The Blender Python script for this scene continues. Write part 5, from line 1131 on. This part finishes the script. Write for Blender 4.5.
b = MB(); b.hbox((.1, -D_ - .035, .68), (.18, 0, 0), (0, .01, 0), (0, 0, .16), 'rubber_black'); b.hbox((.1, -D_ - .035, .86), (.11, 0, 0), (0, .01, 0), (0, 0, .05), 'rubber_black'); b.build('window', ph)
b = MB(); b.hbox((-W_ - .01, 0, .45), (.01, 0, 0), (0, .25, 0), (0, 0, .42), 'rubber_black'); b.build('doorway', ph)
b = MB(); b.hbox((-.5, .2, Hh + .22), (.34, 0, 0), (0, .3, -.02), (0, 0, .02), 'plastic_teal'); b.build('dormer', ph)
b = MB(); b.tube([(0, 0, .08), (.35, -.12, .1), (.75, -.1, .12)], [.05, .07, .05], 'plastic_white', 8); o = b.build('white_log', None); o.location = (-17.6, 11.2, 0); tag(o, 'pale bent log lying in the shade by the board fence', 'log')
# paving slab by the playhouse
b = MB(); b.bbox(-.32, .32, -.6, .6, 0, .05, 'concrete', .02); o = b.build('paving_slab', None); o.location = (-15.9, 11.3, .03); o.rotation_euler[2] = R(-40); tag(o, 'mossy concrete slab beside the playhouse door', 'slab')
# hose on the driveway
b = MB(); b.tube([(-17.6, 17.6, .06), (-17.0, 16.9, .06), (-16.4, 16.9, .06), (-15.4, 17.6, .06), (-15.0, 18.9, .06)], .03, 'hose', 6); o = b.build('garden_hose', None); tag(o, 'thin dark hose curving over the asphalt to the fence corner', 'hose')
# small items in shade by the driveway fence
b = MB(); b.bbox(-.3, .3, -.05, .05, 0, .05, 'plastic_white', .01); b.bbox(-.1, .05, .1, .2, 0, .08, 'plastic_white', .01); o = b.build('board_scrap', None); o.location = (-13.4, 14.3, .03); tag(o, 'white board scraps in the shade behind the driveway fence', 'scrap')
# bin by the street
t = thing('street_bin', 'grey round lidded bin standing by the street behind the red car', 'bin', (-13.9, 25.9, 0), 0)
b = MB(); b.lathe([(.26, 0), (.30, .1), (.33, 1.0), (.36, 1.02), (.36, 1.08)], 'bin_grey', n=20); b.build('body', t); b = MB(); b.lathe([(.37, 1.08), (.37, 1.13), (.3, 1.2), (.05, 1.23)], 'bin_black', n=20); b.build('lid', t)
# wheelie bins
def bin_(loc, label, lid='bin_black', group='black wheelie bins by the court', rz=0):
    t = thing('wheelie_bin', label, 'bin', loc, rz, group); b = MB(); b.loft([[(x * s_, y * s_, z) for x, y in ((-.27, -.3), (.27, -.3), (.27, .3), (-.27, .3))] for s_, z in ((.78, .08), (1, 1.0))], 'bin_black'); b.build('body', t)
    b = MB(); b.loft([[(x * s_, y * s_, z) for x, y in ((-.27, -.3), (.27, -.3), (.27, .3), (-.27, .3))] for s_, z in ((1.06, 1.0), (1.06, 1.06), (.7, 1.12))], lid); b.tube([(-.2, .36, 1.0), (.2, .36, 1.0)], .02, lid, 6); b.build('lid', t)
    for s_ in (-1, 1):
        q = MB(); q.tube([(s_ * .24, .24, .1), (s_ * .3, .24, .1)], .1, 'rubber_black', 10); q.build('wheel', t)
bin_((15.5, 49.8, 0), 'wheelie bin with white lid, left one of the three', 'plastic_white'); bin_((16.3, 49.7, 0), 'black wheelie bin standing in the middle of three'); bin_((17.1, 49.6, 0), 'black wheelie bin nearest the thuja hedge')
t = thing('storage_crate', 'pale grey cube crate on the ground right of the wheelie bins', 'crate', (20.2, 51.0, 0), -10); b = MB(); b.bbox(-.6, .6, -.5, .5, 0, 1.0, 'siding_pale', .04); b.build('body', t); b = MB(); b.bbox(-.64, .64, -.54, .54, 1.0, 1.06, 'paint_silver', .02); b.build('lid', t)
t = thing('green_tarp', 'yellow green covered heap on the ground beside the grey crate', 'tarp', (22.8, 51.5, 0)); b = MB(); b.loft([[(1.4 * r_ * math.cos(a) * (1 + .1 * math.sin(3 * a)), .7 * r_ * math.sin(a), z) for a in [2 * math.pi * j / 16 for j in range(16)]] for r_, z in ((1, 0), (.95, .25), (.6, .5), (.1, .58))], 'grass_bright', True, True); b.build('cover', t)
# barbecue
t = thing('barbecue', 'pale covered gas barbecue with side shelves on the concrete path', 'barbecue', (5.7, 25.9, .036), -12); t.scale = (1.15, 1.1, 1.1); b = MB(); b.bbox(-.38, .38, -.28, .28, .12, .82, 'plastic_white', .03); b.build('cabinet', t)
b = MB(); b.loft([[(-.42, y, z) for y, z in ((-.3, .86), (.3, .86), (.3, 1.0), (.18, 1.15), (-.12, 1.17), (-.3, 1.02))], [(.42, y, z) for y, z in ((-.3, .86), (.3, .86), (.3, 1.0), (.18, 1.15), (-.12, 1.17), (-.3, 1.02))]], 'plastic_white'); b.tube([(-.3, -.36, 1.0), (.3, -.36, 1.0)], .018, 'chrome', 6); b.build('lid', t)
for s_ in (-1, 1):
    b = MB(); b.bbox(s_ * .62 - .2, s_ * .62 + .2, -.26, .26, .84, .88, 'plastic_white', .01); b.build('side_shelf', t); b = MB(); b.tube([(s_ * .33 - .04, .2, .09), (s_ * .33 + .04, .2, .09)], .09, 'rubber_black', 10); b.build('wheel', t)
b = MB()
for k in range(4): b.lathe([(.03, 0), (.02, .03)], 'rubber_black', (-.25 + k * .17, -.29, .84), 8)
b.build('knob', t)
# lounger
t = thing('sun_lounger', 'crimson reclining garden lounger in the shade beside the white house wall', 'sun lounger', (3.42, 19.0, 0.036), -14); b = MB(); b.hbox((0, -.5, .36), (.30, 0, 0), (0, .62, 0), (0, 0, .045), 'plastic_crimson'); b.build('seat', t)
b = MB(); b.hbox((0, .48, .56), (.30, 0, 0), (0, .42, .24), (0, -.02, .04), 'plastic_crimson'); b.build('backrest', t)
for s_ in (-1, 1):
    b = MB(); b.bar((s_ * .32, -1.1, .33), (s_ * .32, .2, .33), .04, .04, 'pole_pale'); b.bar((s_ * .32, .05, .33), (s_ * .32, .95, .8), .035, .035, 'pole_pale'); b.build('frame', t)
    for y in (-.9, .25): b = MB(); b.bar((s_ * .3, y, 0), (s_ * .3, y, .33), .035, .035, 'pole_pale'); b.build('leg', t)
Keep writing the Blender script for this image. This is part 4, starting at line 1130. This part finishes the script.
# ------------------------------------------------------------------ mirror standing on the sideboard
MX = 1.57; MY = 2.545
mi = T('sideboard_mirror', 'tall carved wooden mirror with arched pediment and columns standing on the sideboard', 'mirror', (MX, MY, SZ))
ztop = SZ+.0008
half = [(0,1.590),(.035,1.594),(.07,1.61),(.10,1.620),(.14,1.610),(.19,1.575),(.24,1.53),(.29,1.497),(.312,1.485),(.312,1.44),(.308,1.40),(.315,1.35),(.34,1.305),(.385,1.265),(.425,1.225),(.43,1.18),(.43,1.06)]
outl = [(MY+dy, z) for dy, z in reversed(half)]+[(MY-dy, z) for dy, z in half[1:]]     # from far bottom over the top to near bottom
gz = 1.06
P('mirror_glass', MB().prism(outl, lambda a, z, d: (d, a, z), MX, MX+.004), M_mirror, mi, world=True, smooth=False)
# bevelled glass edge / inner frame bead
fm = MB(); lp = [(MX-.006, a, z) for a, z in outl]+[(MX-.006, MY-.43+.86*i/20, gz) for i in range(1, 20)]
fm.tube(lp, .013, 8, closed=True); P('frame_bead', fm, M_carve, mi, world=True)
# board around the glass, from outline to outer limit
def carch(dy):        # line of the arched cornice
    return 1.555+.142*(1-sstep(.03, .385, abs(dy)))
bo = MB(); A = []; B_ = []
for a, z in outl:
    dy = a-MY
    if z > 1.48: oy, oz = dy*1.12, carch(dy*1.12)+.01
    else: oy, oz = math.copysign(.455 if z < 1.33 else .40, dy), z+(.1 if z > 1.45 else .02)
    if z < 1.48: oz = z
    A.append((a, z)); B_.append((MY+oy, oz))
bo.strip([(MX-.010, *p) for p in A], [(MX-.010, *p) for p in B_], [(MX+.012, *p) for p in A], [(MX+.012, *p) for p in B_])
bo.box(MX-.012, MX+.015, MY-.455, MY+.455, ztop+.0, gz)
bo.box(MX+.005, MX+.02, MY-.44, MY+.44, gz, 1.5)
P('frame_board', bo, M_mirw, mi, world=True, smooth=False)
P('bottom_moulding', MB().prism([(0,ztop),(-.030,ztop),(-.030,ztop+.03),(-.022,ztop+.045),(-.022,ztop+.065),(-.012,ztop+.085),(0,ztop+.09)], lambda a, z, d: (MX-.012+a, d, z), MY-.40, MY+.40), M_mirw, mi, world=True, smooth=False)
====
▶ **Exercise requirements**:
Which lines above hold the word "This"? Copy each of them.

▶ **Expected answer**:
The Blender Python script for this scene continues. Write part 5, from line 1131 on. This part finishes the script. Write for Blender 4.5.
Keep writing the Blender script for this image. This is part 4, starting at line 1130. This part finishes the script.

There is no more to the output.